For Olivier, it was another opportunity to throw everything on the line and evaluate his worth.

He was so stressed from it that when the critic James Agate got 10 minutes late to one of his performances, Laurence rushed towards him the moment he saw him and punched him in the arm, as if James was a child that did not do his homework despite promising earlier.

For Vivien, it was a sacrifice too. The longer the play was performed, the worse the actress began looking. Not only overworked, she also started coughing ugly. One day, after someone suggesting she better see a doctor about it, she found out that she was suffering from tuberculosis and had to immediately stop working and begin treatment.

Realizing the seriousness of the situation, she did just that.

When Leigh went to England despite Selznick's protest, the producer felt defeated. He would be even more so had he known that it will take her six years to come back to Hollywood.

Even then it wasn't a "David, I'm back!" kind of entrance. Her husband was touring in New York and the actress just decided to accompany him.

Anna Karenina

The perspective of playing in Anna Karenina first appeared on the horizon when Alexander Korda came to Italy to visit Vivien. At the time, she was helping her husband with preparations for an adaptation of Hamlet.

He approached her with an offer and the actress instantly liked the idea and agreed to take part in it.

Leigh probably quickly began to regret her decision though as many things went south on set. First, her mental health deteriorated quickly and made every day at work a living nightmare. And not only for her, too - the star became quite venomous and quarreled a lot with the director, costume designer and numerous cast members.

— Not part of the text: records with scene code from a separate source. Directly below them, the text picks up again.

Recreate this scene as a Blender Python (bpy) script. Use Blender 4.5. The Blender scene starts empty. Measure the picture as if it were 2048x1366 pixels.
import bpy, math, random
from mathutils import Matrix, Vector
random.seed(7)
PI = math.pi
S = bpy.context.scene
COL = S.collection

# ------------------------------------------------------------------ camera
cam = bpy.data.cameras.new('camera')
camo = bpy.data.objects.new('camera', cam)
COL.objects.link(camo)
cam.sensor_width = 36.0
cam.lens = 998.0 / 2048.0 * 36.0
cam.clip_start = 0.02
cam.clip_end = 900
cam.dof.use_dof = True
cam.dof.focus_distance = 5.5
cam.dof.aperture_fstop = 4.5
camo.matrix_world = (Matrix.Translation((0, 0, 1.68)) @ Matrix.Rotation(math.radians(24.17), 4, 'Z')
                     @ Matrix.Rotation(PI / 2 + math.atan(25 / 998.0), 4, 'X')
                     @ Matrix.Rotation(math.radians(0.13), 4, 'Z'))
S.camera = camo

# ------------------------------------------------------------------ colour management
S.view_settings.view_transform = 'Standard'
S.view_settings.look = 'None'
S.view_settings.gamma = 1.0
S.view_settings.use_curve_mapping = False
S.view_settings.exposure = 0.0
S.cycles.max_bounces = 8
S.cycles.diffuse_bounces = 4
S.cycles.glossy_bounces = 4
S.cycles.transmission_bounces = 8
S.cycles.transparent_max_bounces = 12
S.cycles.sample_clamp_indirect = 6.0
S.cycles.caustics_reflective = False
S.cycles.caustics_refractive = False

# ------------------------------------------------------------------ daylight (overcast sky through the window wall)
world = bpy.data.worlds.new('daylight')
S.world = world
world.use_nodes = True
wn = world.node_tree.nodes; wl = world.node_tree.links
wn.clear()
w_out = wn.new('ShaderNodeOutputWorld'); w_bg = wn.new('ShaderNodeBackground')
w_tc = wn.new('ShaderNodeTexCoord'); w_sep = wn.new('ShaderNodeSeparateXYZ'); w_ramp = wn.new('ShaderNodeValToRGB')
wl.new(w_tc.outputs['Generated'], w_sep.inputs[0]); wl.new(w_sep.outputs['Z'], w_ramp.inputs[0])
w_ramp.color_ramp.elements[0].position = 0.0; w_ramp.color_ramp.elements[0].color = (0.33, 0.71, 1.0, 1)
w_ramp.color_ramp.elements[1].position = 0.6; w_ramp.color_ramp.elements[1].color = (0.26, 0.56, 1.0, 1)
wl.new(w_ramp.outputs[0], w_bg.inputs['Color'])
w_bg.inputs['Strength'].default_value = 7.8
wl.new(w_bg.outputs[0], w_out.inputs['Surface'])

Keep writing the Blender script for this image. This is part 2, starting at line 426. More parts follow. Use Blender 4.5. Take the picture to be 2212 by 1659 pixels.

One from the latest group was her co-star Kieron Moore. The actress was extremely disappointed (and vocal about it) that such an unknown fresh face was allowed to play next to her in such a high budget production.

It was extremely hypocritical of Vivien, given how much faith and money was put into her earlier in her career when she was in the exact same spot, but this attitude was probably an extension of her temporary mental illness more than of her general attitude in life.

As for the director Julien Duvivier, he had a vision of Vivien's and Kieron's roles that was very far from what the actress believed they should look and behave like.

And so she engaged in a power struggle that went nowhere but polluted the atmosphere tremendously.

The picture was complete nevertheless, but the end result is poor. Leigh gave a hardly convincing and absent-minded performance. Fans and critics alike were very disappointed.

Some of them did not know that they dodged an even bigger bullet. Producer Alexander Korda had been toying with moving novel adaptation action action from the 19th century Russia to modern France, but the idea was met with such an enormous fury from all sides that he decided to let it go.

The School for Scandal

The School for Scandal was a play produced under the banner of the Old Vic repertory company, with Laurence Olivier behind the steering wheel (Old Vic's main brain at the time).

It debuted in England, but then the whole crew packed their bags and went to Australia and New Zealand where the remaining performances were to take place.

Main parts were played by the married couple, which by itself had an enormous drawing power. There was so much enthusiasm that even if Viv and Larry would come completely unprepared and gave half-cooked performances, not many would have noticed!

Old Vic had a busy schedule for the occasion and besides The School for Scandal, The Skin of Our Teeth and Richard III were played as well.

The whole tour had two objectives to fulfill: to introduce British talent to an Australian audience, thus extending the international reach of British theatre, and to test out many new young prospects who crowded the casts of the three mentioned plays.

Vivien Leigh later came back to Australia in 1961 for another round of performances, also under Old Vic. That time, she performed in Duel of Angels and The Lady of the Camellias.